Starting at the first line of the listing below, retype each line up to and including the one that contains "put(t, 'stems', st, TRUNK)". Leave pictures out.

####################

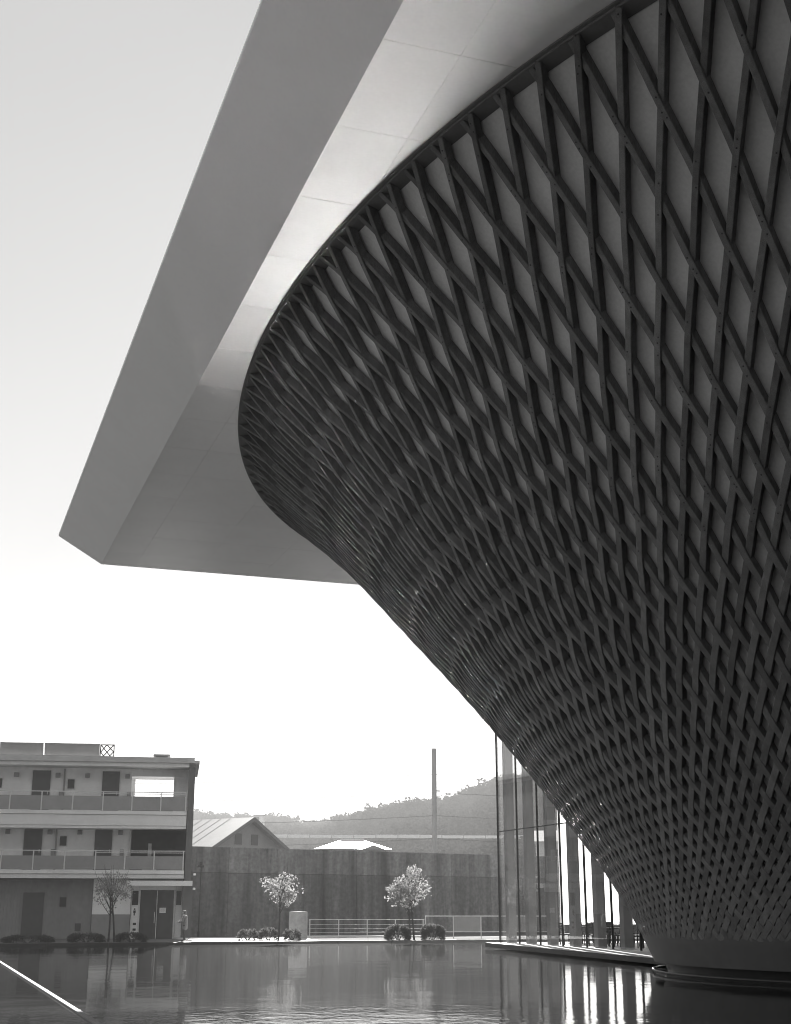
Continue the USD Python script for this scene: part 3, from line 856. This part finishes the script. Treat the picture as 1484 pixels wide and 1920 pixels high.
def shrub(label, loc, rx, ry, rz_, n, seed, mat=HEDGE, group='clipped shrubs along the pool bank'):
    r = np.random.RandomState(seed)
    t = thing('clipped_shrub', label, 'shrub', loc, 0, group)
    d = r.normal(size=(n, 3)); d /= np.linalg.norm(d, axis=1, keepdims=True)
    d[:, 2] = np.abs(d[:, 2])
    sgn = np.sign(d) * np.abs(d) ** .62       # boxy ball
    p = sgn * np.array([rx, ry, rz_]) * r.uniform(.5, 1.06, (n, 1)) ** .5 * (1 + .18 * (meshkit.noise(d * 2.5 + seed, seed)[:, None] - .5))
    put(t, 'foliage', leaf_cloud(p, .12, seed), mat)
    st = MB()
    for k in range(6):
        a = k * 1.05
        st.tube([(0.05 * math.cos(a), .05 * math.sin(a), -.02), (rx * .6 * math.cos(a), ry * .6 * math.sin(a), rz_ * .7)], [.02, .008], 5)
    put(t, 'stems', st, TRUNK)


shrub('loose pale shrub at the left end of the sunlit paving', (16.4, 71.2, GZ + .03), .55, .45, .55, 700, 21)
shrub('loose pale shrub just right of another on the sunlit paving', (17.45, 71.0, GZ + .03), .5, .42, .62, 700, 22)
shrub('small pale shrub between tree trunk and stone block', (18.65, 70.7, GZ + .03), .45, .4, .58, 600, 23)
shrub('clipped hedge ball left of the round-crowned tree trunk', (24.3, 70.1, GZ), .66, .6, .78, 2600, 24)
shrub('clipped hedge ball right of the round-crowned tree trunk', (26.15, 69.8, GZ), .6, .6, .80, 2600, 25)
shrub('dark low shrub left of the two-stemmed tree', (8.1, 70.6, GZ), .9, .6, .42, 1300, 26)
shrub('dark low shrub right of the two-stemmed tree', (10.3, 70.4, GZ), .75, .55, .45, 1300, 27)
shrub('dark low shrub at the left edge before the boarded ground floor', (5.3, 70.8, GZ), 1.3, .6, .34, 1500, 28)


# ---------------------------------------------------------------- the person on the bank
def person():
    import manifold3d as m3
    import trimesh
    t = thing('person', 'person in a pale coat standing on the bank by the apartment corner', 'person', loc=(13.05, 70.9, GZ), rz=150)
    UsdGeom.Xformable(stage.GetPrimAtPath(t)).AddScaleOp().Set(Gf.Vec3f(.95, .95, .89))

    def body(bones, name, mat, ref=.03, it=6):
        out = m3.Manifold()
        for (a, ra), (b, rb) in bones:
            sa = m3.Manifold.sphere(ra, 20).translate(a); sb_ = m3.Manifold.sphere(rb, 20).translate(b)
            out = out + m3.Manifold.batch_hull([sa, sb_])
        out = out.refine_to_length(ref)
        m = out.to_mesh()
        tm = trimesh.Trimesh(m.vert_properties[:, :3], m.tri_verts, process=True)
        trimesh.smoothing.filter_taubin(tm, iterations=it)
        put(t, name, (np.array(tm.vertices), np.array(tm.faces)), mat, True)
    # faces +x (local); y to the left
    J = dict(hl=(0, .09, .86), hr=(0, -.09, .86), kl=(.03, .10, .48), kr=(.06, -.10, .48), al=(-.02, .10, .09), ar=(.03, -.10, .09),
             pel=(0, 0, .92), che=(.02, 0, 1.25), neck=(.05, 0, 1.44), head=(.10, 0, 1.555), sl=(.02, .19, 1.36), sr=(.02, -.19, 1.36),
             el=(.06, .24, 1.10), er=(.10, -.23, 1.10), wl=(.27, .15, 1.06), wr=(.30, -.10, 1.14))
    body([((J['pel'], .115), (J['che'], .14)), ((J['che'], .14), (J['neck'], .06)), ((J['neck'], .055), (J['head'], .07)), ((J['hl'], .09), (J['kl'], .06)), ((J['hr'], .09), (J['kr'], .06)),
          ((J['kl'], .058), (J['al'], .042)), ((J['kr'], .058), (J['ar'], .042)), ((J['al'], .042), ((.12, .11, .04), .034)), ((J['ar'], .042), ((.17, -.11, .04), .034)),
          ((J['pel'], .11), (J['hl'], .09)), ((J['pel'], .11), (J['hr'], .09))], 'body', TROUSER)
    # head with nose, ears
    body([(((.085, 0, 1.60), .088), ((.11, 0, 1.555), .075)), (((.11, 0, 1.56), .07), ((.125, 0, 1.51), .045)), (((.19, 0, 1.575), .014), ((.178, 0, 1.60), .010)), (((.08, .088, 1.57), .018), ((.075, .09, 1.59), .016)), (((.08, -.088, 1.57), .018), ((.075, -.09, 1.59), .016)),
          (((.07, 0, 1.5), .05), ((.045, 0, 1.43), .055))], 'head', SKIN, .014, 3)
    body([(((.05, 0, 1.63), .098), ((.10, 0, 1.655), .07)), (((.03, 0, 1.60), .09), ((.02, 0, 1.54), .07)), (((.12, 0, 1.655), .05), ((.19, 0, 1.645), .02))], 'cap', HAIR, .02, 3)
    body([((J['pel'], .15), (J['che'], .165)), ((J['che'], .16), ((.03, 0, 1.40), .11)), ((J['sl'], .075), (J['sr'], .075)), ((J['sl'], .072), (J['el'], .058)), ((J['sr'], .072), (J['er'], .058)), ((J['el'], .057), (J['wl'], .045)), ((J['er'], .057), (J['wr'], .045)),
          ((J['pel'], .15), ((0, .07, .74), .13)), ((J['pel'], .15), ((0, -.07, .74), .13))], 'coat', CLOTH)
    th = np.linspace(0, 2 * np.pi, 13)
    sc = [(.035 + .085 * math.cos(a), .095 * math.sin(a), 1.435 + .02 * math.cos(a)) for a in th]
    body([((p_, .036), (q_, .036)) for p_, q_ in zip(sc[:-1], sc[1:])] + [((.11, .03, 1.43), .034), ((.15, .05, 1.27), .026)][:0] + [(((.11, .03, 1.43), .034), ((.165, .05, 1.26), .026))], 'scarf', WHITE, .02, 2)
    for w, sgn in ((J['wl'], 1), (J['wr'], -1)):
        w = np.array(w)
        bones = [((tuple(w + [.03, 0, 0]), .03), (tuple(w + [.085, -.01 * sgn, .005]), .028))]
        for k in range(4):
            o = np.array([.09, (.024 - .016 * k) * sgn, .012 - .004 * k])
            L_ = (.036, .042, .04, .03)[k]
            bones += [((tuple(w + o), .010), (tuple(w + o + [L_ * .8, 0, .006]), .009)), ((tuple(w + o + [L_ * .8, 0, .006]), .009), (tuple(w + o + [L_, 0, .03]), .008))]
        bones += [((tuple(w + [.045, .028 * sgn, .01]), .012), (tuple(w + [.075, .045 * sgn, .035]), .009))]
        body(bones, 'hand', SKIN, .008, 2)
    return t


person()
# ---------------------------------------------------------------- houses, pole and wires beyond the wall
def gable(name, label, c, rz, L, D, zw, zr, wallm=HOUSEW, roofm=ROOFTILE, over=.7):
    t = thing(name, label, 'house', (c[0], c[1], 0), rz)
    put(t, 'wall', MB().box(-L / 2, L / 2, -D / 2, D / 2, 0, zw), wallm)
    put(t, 'gable_end', MB().hull([(x, y, z) for x in (L / 2 - .1, L / 2) for y, z in ((-D / 2, zw), (D / 2, zw), (0, zr - .1))]), wallm)
    put(t, 'gable_end', MB().hull([(x, y, z) for x in (-L / 2, -L / 2 + .1) for y, z in ((-D / 2, zw), (D / 2, zw), (0, zr - .1))]), wallm)
    for s_ in (-1, 1):
        sl = (zr - zw) / (D / 2)
        P = [(x, y, z + dz) for x in (-L / 2 - over, L / 2 + over) for y, z in ((0, zr), (s_ * (D / 2 + over), zw - sl * over)) for dz in (0, .14)]
        put(t, 'roof', MB().hull(P), roofm)
        for k in range(int(L / 1.2)):
            x = -L / 2 + 1.2 * k
            put(t, 'roof_seam', MB().hull([(x + dx, y, z + .14 + dz) for dx in (0, .03) for dz in (0, .012) for y, z in ((0, zr), (s_ * (D / 2 + over), zw - sl * over))]), roofm)
    for y in (-1.4, 1.0):
        put(t, 'window', MB().box(L / 2 - .02, L / 2 + .05, y - .5, y + .5, zw + .2, zw + 1.2), DARK)
    for s_ in (-1, 1):
        put(t, 'barge_board', MB().hull([(L / 2 + over + dx, y, z + dz) for dx in (.01, .08) for dz in (-.2, .16) for y, z in ((0, zr), (s_ * (D / 2 + over), zw - (zr - zw) / (D / 2) * over))]), FINWALL)
    return t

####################

Task response
Continue the USD Python script for this scene: part 3, from line 856. This part finishes the script. Treat the picture as 1484 pixels wide and 1920 pixels high.
def shrub(label, loc, rx, ry, rz_, n, seed, mat=HEDGE, group='clipped shrubs along the pool bank'):
    r = np.random.RandomState(seed)
    t = thing('clipped_shrub', label, 'shrub', loc, 0, group)
    d = r.normal(size=(n, 3)); d /= np.linalg.norm(d, axis=1, keepdims=True)
    d[:, 2] = np.abs(d[:, 2])
    sgn = np.sign(d) * np.abs(d) ** .62       # boxy ball
    p = sgn * np.array([rx, ry, rz_]) * r.uniform(.5, 1.06, (n, 1)) ** .5 * (1 + .18 * (meshkit.noise(d * 2.5 + seed, seed)[:, None] - .5))
    put(t, 'foliage', leaf_cloud(p, .12, seed), mat)
    st = MB()
    for k in range(6):
        a = k * 1.05
        st.tube([(0.05 * math.cos(a), .05 * math.sin(a), -.02), (rx * .6 * math.cos(a), ry * .6 * math.sin(a), rz_ * .7)], [.02, .008], 5)
    put(t, 'stems', st, TRUNK)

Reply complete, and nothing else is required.